Este oficio de ponerles palabras a las intuiciones me apasiona y me vence. Tiene la plenitud de la creación y el precio de su ahínco. ¡Qué montón de torpezas para la felicidad de un hallazgo! ¡Qué lentitud de avance, cuántos rodeos y retrocesos, cuánto intento fallido y desechado, cuánto fruto prometedor que a la postre languidece en su futilidad! Adrenalina de la cuerda floja, hecha de ilusión y miedo, tan a menudo rota en la caída…
A veces uno renuncia a una idea con tal de no tener que insistir en el esfuerzo de expresarla, la hermosa y extenuante tarea de buscarle las palabras precisas. Crear también tiene su peso, el del balde que uno echa al pozo de la nada, el del intento de introducir algo nuevo en la corriente del tiempo; pues la nada y el tiempo se resisten.
El artífice sufre. La ocurrencia es una luz que revolotea como esa mariposa esquiva a la que Lorca le pedía que se quedara quieta; se nos insinúa, la vemos de reojo, y en cuanto la miramos directamente se nos escurre. Para bosquejarla (no podemos aspirar a más que un esbozo, imposible atrapar todos los detalles), solo disponemos del lenguaje. ¡Y la palabra pura es tan tosca! También a la palabra —como al afecto, según le enseñaba el zorro al principito— hay que acercársele de refilón, discretamente, pacientemente; y luego, diría Saint-Exupéry, hay que domesticarla, moldearla con la paciencia y el amor de un alfarero, para intentar que quede en ella alguna huella, alguna evocación de las confusas intuiciones.
Escribir cansa a veces más que vivir, porque quiere reconstruir lo vivido, trasponer la profusión a una estructura de sentido. Es como cazar humo con una red. Algo en uno se resiste: estamos hechos para vivir, no para pensar; para sentir, no para hablar. Sin embargo, hay que hacerlo, aunque cueste, aunque uno sepa que el resultado, incluso si alcanza a parecerse a un logro, siempre se quedará corto, y tal vez lo principal se nos haya escabullido entre las brechas que dejan las palabras.

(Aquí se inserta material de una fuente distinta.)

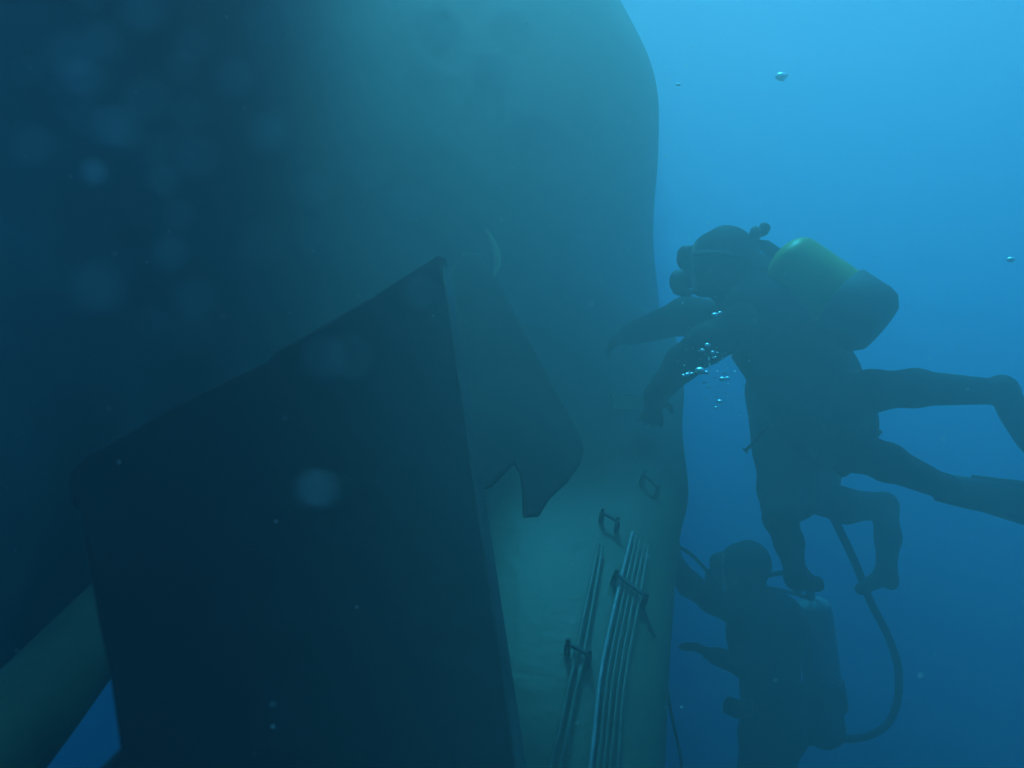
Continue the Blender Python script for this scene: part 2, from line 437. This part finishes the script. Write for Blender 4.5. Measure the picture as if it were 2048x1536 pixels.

Hay que hacerlo, incluso a sabiendas del fracaso, de que como mucho se conseguirá un relámpago de verdad, huidizo y transitorio, un castillo de arena a la orilla del océano infinito. ¿Acaso no son así todas las cosas humanas, la vida misma? Las palabras parecen poderosas, porque pasan de unos a otros y viven más que las personas; pero la memoria es frágil, y todos sus ríos desembocan, a la larga, en el pantano del olvido. Así es todo lo humano, un efímero recodo del tiempo.
Pero es lo que tenemos. Todo lo nuestro discurre incompleto y pasajero, cambiante y fugaz, como el río de Heráclito: «Al mismo río entras y no entras, pues eres y no eres». Ser y no ser, como lograr y perder, confluyen y se complementan. Toda obra humana es solo un intento, un ensayo, como discretamente lo tituló Montaigne. También lo son, por descontado, nuestros atisbos de verdad, incluidos los desgranados aquí, en este texto temerario.
Así que estas palabras, como todas, contienen la nobleza del denuedo humano; impregnan de humanidad el universo frío. Exploran la verdad y, al hacerlo, la crean, sin saber si lo es. Su material es la palabra; el rudo, rígido, ambiguo lenguaje. Pero es el que tenemos. «Los límites de mi lenguaje son los límites de mi mundo», dijo Wittgenstein: el perímetro de mi saber y mi pensar. Pero dentro de él me siento en mi casa; soy el señor, el artesano, el alfarero que modela y cuece. En esa tarea realizo mi humanidad, me encuentro conmigo mismo. Soy Sísifo remontando su piedra. Dentro de los límites está el poder. Es cansado y vale la pena.